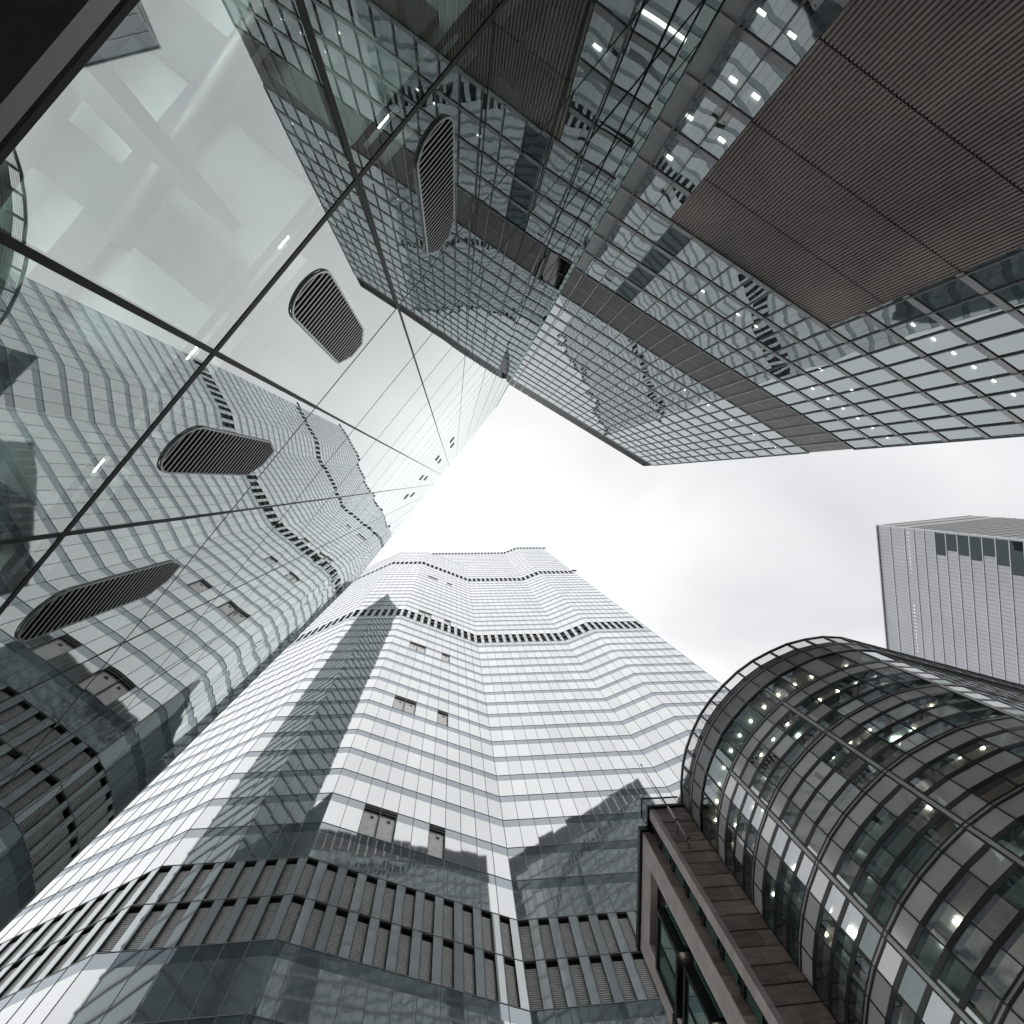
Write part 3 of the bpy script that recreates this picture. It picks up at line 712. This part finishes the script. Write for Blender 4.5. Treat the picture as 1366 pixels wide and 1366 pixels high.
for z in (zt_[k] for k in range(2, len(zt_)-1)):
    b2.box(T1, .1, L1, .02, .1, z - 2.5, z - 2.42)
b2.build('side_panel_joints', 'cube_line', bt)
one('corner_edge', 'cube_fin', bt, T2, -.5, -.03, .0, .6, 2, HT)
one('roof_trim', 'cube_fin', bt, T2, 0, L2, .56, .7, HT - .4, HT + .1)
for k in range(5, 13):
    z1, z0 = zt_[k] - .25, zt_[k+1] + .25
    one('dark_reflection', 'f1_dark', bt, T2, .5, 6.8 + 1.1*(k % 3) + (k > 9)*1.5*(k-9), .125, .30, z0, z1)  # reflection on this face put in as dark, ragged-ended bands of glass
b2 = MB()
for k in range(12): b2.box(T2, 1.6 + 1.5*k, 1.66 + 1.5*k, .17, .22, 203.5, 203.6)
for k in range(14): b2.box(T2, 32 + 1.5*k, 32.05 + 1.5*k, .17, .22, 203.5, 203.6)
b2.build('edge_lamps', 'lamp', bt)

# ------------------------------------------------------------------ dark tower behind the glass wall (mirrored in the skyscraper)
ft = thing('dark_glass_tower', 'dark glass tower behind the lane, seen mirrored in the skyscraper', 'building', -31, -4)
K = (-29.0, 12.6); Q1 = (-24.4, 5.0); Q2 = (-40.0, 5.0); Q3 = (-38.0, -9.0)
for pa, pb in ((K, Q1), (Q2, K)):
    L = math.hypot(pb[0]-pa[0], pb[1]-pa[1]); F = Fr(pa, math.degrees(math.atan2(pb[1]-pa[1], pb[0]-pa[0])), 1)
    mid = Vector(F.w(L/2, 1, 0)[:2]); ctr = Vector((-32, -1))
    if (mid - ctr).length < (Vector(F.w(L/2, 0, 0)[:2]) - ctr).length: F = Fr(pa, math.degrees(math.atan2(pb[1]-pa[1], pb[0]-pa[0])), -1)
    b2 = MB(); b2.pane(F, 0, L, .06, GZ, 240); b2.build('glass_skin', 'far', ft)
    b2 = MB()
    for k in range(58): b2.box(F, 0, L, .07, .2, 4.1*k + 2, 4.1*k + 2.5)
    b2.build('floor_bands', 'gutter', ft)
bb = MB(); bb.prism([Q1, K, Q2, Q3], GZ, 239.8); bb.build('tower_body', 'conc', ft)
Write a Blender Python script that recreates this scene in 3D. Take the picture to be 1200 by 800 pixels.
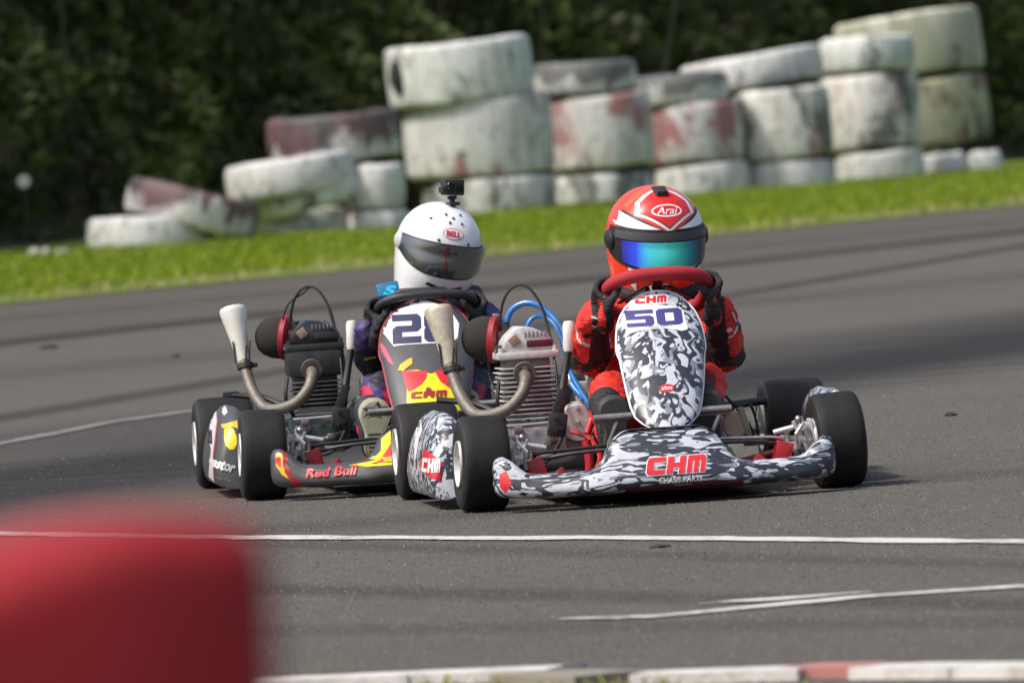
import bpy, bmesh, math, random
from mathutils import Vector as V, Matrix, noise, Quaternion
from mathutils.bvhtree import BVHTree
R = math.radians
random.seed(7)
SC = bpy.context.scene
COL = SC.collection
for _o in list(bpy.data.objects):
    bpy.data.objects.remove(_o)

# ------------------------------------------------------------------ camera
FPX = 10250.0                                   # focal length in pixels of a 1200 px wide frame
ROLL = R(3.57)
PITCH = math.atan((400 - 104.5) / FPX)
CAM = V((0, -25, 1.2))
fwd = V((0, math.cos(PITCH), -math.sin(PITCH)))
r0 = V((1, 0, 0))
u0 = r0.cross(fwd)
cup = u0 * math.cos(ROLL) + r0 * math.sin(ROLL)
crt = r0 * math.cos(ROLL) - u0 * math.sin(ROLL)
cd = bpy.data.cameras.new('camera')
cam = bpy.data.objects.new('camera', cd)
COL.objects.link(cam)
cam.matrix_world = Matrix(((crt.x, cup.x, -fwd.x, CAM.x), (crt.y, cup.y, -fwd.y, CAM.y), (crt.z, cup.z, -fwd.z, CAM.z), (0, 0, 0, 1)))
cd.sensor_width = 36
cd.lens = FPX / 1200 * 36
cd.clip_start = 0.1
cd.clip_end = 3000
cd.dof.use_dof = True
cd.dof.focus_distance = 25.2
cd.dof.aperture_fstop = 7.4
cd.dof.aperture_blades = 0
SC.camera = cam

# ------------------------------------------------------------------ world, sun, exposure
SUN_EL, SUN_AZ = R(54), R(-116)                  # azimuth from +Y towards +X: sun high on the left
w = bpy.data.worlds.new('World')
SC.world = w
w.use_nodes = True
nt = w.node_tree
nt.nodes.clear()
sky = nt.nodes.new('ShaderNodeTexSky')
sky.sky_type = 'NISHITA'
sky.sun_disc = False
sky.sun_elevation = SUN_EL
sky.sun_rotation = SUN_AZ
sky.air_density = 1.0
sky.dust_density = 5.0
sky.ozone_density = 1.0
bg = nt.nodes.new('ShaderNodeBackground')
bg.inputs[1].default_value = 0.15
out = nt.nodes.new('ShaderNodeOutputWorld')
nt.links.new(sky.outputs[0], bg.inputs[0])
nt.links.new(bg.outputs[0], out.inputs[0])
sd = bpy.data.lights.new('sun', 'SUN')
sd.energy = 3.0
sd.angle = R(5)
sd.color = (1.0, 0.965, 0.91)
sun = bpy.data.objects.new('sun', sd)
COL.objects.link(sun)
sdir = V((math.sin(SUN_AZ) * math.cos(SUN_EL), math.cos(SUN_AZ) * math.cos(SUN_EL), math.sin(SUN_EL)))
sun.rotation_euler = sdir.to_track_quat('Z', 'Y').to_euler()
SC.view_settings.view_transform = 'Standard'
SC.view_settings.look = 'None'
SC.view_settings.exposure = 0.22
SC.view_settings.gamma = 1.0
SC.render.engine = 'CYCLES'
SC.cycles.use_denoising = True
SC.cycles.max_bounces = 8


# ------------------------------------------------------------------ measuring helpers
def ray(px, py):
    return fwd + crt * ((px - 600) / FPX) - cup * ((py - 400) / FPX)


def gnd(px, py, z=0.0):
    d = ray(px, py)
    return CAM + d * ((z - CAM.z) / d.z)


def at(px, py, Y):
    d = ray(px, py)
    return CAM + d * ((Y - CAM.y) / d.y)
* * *
Requirements: From the data above, write out everything exactly except the pictures.

Result for this exercise:
Write part 3 of the bpy script that recreates this picture. It picks up at line 712. This part finishes the script. Write for Blender 4.5. Treat the picture as 1366 pixels wide and 1366 pixels high.
for z in (zt_[k] for k in range(2, len(zt_)-1)):
    b2.box(T1, .1, L1, .02, .1, z - 2.5, z - 2.42)
b2.build('side_panel_joints', 'cube_line', bt)
one('corner_edge', 'cube_fin', bt, T2, -.5, -.03, .0, .6, 2, HT)
one('roof_trim', 'cube_fin', bt, T2, 0, L2, .56, .7, HT - .4, HT + .1)
for k in range(5, 13):
    z1, z0 = zt_[k] - .25, zt_[k+1] + .25
    one('dark_reflection', 'f1_dark', bt, T2, .5, 6.8 + 1.1*(k % 3) + (k > 9)*1.5*(k-9), .125, .30, z0, z1)  # reflection on this face put in as dark, ragged-ended bands of glass
b2 = MB()
for k in range(12): b2.box(T2, 1.6 + 1.5*k, 1.66 + 1.5*k, .17, .22, 203.5, 203.6)
for k in range(14): b2.box(T2, 32 + 1.5*k, 32.05 + 1.5*k, .17, .22, 203.5, 203.6)
b2.build('edge_lamps', 'lamp', bt)

# ------------------------------------------------------------------ dark tower behind the glass wall (mirrored in the skyscraper)
ft = thing('dark_glass_tower', 'dark glass tower behind the lane, seen mirrored in the skyscraper', 'building', -31, -4)
K = (-29.0, 12.6); Q1 = (-24.4, 5.0); Q2 = (-40.0, 5.0); Q3 = (-38.0, -9.0)
for pa, pb in ((K, Q1), (Q2, K)):
    L = math.hypot(pb[0]-pa[0], pb[1]-pa[1]); F = Fr(pa, math.degrees(math.atan2(pb[1]-pa[1], pb[0]-pa[0])), 1)
    mid = Vector(F.w(L/2, 1, 0)[:2]); ctr = Vector((-32, -1))
    if (mid - ctr).length < (Vector(F.w(L/2, 0, 0)[:2]) - ctr).length: F = Fr(pa, math.degrees(math.atan2(pb[1]-pa[1], pb[0]-pa[0])), -1)
    b2 = MB(); b2.pane(F, 0, L, .06, GZ, 240); b2.build('glass_skin', 'far', ft)
    b2 = MB()
    for k in range(58): b2.box(F, 0, L, .07, .2, 4.1*k + 2, 4.1*k + 2.5)
    b2.build('floor_bands', 'gutter', ft)
bb = MB(); bb.prism([Q1, K, Q2, Q3], GZ, 239.8); bb.build('tower_body', 'conc', ft)
Write a Blender Python script that recreates this scene in 3D. Take the picture to be 1200 by 800 pixels.
import bpy, bmesh, math, random
from mathutils import Vector as V, Matrix, noise, Quaternion
from mathutils.bvhtree import BVHTree
R = math.radians
random.seed(7)
SC = bpy.context.scene
COL = SC.collection
for _o in list(bpy.data.objects):
    bpy.data.objects.remove(_o)

# ------------------------------------------------------------------ camera
FPX = 10250.0                                   # focal length in pixels of a 1200 px wide frame
ROLL = R(3.57)
PITCH = math.atan((400 - 104.5) / FPX)
CAM = V((0, -25, 1.2))
fwd = V((0, math.cos(PITCH), -math.sin(PITCH)))
r0 = V((1, 0, 0))
u0 = r0.cross(fwd)
cup = u0 * math.cos(ROLL) + r0 * math.sin(ROLL)
crt = r0 * math.cos(ROLL) - u0 * math.sin(ROLL)
cd = bpy.data.cameras.new('camera')
cam = bpy.data.objects.new('camera', cd)
COL.objects.link(cam)
cam.matrix_world = Matrix(((crt.x, cup.x, -fwd.x, CAM.x), (crt.y, cup.y, -fwd.y, CAM.y), (crt.z, cup.z, -fwd.z, CAM.z), (0, 0, 0, 1)))
cd.sensor_width = 36
cd.lens = FPX / 1200 * 36
cd.clip_start = 0.1
cd.clip_end = 3000
cd.dof.use_dof = True
cd.dof.focus_distance = 25.2
cd.dof.aperture_fstop = 7.4
cd.dof.aperture_blades = 0
SC.camera = cam

# ------------------------------------------------------------------ world, sun, exposure
SUN_EL, SUN_AZ = R(54), R(-116)                  # azimuth from +Y towards +X: sun high on the left
w = bpy.data.worlds.new('World')
SC.world = w
w.use_nodes = True
nt = w.node_tree
nt.nodes.clear()
sky = nt.nodes.new('ShaderNodeTexSky')
sky.sky_type = 'NISHITA'
sky.sun_disc = False
sky.sun_elevation = SUN_EL
sky.sun_rotation = SUN_AZ
sky.air_density = 1.0
sky.dust_density = 5.0
sky.ozone_density = 1.0
bg = nt.nodes.new('ShaderNodeBackground')
bg.inputs[1].default_value = 0.15
out = nt.nodes.new('ShaderNodeOutputWorld')
nt.links.new(sky.outputs[0], bg.inputs[0])
nt.links.new(bg.outputs[0], out.inputs[0])
sd = bpy.data.lights.new('sun', 'SUN')
sd.energy = 3.0
sd.angle = R(5)
sd.color = (1.0, 0.965, 0.91)
sun = bpy.data.objects.new('sun', sd)
COL.objects.link(sun)
sdir = V((math.sin(SUN_AZ) * math.cos(SUN_EL), math.cos(SUN_AZ) * math.cos(SUN_EL), math.sin(SUN_EL)))
sun.rotation_euler = sdir.to_track_quat('Z', 'Y').to_euler()
SC.view_settings.view_transform = 'Standard'
SC.view_settings.look = 'None'
SC.view_settings.exposure = 0.22
SC.view_settings.gamma = 1.0
SC.render.engine = 'CYCLES'
SC.cycles.use_denoising = True
SC.cycles.max_bounces = 8


# ------------------------------------------------------------------ measuring helpers
def ray(px, py):
    return fwd + crt * ((px - 600) / FPX) - cup * ((py - 400) / FPX)


def gnd(px, py, z=0.0):
    d = ray(px, py)
    return CAM + d * ((z - CAM.z) / d.z)


def at(px, py, Y):
    d = ray(px, py)
    return CAM + d * ((Y - CAM.y) / d.y)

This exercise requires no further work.